Why Tampa Bay Bucs Will Regret Signing Albert Haynesworth

Caleb GarlingCorrespondent INovember 13, 2011

TAMPA, FL - NOVEMBER 13:  Defensive tackle Albert Haynesworth #95 of the Tampa Bay Buccaneers sets for play against the Houston Texans November 13, 2011 at Raymond James Stadium in Tampa, Florida. (Photo by Al Messerschmidt/Getty Images)
Al Messerschmidt/Getty Images

The Tampa Bay Buccaneers have a pretty bad run defense this year. Coming into today, they were 26th worst in the league in rushing yards allowed. When they played the 49ers a few weeks ago, Frank Gore and Kendall Hunter looked like a couple of escaped horses.
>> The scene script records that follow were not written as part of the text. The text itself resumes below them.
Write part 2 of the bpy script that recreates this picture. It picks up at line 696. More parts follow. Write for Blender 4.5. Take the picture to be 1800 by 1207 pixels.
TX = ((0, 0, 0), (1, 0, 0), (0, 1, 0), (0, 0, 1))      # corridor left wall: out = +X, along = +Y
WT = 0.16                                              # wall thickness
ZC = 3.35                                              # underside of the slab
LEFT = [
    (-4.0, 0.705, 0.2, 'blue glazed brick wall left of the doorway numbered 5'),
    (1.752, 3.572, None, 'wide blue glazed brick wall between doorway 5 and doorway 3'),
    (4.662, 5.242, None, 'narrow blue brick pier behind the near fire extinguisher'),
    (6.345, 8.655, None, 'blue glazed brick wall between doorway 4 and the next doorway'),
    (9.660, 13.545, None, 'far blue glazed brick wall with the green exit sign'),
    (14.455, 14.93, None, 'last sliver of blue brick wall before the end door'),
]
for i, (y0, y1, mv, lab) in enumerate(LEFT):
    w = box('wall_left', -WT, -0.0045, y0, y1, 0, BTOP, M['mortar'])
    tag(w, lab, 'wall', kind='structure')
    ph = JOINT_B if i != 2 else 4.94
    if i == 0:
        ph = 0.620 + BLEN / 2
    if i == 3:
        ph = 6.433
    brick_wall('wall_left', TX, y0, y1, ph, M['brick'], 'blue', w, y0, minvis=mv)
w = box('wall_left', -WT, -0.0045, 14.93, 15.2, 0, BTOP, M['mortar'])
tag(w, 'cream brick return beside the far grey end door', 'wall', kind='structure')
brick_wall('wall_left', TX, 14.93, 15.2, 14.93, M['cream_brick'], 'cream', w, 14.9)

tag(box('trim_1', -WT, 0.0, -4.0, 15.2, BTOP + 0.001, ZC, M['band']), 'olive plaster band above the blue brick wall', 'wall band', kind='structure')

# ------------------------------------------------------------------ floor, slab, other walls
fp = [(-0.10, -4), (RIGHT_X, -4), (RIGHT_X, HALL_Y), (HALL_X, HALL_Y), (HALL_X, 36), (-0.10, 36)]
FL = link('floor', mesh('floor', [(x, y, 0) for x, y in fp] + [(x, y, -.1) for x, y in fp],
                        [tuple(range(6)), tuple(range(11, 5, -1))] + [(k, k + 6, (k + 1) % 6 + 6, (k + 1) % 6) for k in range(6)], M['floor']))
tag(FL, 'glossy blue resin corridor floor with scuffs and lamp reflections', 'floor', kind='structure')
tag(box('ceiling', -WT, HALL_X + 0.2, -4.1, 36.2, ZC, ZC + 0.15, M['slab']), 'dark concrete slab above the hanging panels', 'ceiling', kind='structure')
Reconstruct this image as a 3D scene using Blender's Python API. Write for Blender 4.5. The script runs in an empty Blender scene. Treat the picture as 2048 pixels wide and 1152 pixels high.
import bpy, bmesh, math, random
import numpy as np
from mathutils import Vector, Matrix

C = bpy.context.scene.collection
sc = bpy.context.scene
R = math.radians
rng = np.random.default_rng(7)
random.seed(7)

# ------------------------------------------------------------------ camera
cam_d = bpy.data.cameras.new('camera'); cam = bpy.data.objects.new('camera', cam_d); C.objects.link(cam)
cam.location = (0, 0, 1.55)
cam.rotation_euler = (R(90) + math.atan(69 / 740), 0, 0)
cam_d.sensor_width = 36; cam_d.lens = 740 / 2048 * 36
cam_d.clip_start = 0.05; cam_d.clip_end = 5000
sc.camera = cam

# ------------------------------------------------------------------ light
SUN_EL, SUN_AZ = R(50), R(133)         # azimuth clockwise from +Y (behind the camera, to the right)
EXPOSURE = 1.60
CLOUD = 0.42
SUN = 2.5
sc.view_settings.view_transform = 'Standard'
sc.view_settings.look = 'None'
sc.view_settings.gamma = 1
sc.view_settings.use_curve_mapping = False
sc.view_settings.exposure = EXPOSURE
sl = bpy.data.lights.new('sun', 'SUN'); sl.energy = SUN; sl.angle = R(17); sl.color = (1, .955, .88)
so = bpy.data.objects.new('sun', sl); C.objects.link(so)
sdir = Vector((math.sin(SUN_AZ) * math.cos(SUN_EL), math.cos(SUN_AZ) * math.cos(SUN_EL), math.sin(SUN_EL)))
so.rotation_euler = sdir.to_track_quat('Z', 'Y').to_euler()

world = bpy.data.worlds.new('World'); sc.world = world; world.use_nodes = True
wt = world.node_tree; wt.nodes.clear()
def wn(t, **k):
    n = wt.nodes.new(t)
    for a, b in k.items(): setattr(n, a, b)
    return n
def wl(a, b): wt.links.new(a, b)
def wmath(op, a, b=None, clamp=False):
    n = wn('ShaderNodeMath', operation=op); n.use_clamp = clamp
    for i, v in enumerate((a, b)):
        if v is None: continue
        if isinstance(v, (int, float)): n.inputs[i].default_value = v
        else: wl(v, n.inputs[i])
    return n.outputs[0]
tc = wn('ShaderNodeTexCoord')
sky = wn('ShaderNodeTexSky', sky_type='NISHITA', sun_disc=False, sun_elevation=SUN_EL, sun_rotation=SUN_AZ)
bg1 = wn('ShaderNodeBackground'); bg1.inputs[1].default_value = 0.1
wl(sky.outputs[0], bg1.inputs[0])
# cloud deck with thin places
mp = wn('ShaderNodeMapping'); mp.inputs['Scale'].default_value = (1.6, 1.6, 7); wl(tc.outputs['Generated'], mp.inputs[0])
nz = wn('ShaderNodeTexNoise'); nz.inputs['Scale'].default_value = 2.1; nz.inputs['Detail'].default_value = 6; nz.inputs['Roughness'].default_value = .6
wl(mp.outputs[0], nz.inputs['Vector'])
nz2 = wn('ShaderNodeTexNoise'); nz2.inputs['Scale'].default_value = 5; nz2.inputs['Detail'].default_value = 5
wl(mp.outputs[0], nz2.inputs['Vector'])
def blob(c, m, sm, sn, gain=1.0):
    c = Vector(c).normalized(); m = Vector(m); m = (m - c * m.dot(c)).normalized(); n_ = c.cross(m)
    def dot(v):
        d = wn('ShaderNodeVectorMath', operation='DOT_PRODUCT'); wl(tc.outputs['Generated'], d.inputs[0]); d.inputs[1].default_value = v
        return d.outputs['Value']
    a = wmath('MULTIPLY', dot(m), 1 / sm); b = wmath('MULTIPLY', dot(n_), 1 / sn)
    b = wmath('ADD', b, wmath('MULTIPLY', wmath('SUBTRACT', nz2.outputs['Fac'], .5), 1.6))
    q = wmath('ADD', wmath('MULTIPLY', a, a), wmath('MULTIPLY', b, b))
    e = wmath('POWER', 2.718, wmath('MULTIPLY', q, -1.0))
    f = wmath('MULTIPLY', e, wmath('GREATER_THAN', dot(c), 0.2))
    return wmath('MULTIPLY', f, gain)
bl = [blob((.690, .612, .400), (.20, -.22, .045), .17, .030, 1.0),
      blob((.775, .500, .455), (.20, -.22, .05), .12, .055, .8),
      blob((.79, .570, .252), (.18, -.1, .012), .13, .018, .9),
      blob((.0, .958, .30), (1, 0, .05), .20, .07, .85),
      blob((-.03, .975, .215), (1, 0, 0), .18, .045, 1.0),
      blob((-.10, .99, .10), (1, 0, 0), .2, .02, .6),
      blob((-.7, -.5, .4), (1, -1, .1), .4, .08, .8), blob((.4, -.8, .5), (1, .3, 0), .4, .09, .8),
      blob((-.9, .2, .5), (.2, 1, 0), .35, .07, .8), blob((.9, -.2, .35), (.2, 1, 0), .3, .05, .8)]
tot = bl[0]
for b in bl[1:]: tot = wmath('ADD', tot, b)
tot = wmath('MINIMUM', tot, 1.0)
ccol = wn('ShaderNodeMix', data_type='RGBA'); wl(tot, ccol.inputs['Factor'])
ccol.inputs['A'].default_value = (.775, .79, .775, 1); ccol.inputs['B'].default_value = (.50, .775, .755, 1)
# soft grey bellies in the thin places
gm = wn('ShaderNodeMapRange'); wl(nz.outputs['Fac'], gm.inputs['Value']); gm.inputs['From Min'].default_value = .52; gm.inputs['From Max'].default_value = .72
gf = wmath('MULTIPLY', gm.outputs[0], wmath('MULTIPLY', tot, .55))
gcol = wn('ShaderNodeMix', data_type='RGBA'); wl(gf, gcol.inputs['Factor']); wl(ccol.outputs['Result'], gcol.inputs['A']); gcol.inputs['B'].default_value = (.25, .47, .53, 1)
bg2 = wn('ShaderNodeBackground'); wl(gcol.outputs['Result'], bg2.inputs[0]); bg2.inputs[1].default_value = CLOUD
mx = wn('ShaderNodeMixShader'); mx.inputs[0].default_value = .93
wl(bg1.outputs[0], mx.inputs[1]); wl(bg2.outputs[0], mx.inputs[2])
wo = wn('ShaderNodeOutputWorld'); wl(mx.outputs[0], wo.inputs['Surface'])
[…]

So picking up Albert Haynesworth was not the worst of moves. They need help, and even though the Patriots got rid of the questionably-moraled defensive anchor, he can still play football.

But the Bucs will regret it.

First, there is his obvious baggage. As much as players act cool about a guy's past, everyone saw Haynesworth's disgusting face stomp of Andre Gurode. You don't forget, and you don't easily forgive antics like that. Haynesworth will be dealing with that in the backs of players' minds during practice.

That will be compounded with the fact his time didn't work out in New England. The Patriots not only have a terrible defense to begin with, but such a deal was made of his signing there that the sting of being cut midseason is exacerbated.

He's arriving in Tampa Bay already saddled with the label of "lazy" and "jerk."

You can't bring in a guy like that, midseason, to an already troubled team and defensive unit and expect it to work out well. Today, the Texans had a field day, giving up 185 yards, with Arian Foster, Ben Tate and Derrick Ward each getting 10-plus handoffs.

Granted, Haynesworth had only been with the team for about 48 hours and the Texans ground game is one of the best, but he started and still couldn't help keep that three-headed hydra under control.

Again, the Bucs need help. But signing perhaps the biggest jerk in NFL history is not the way to go about it.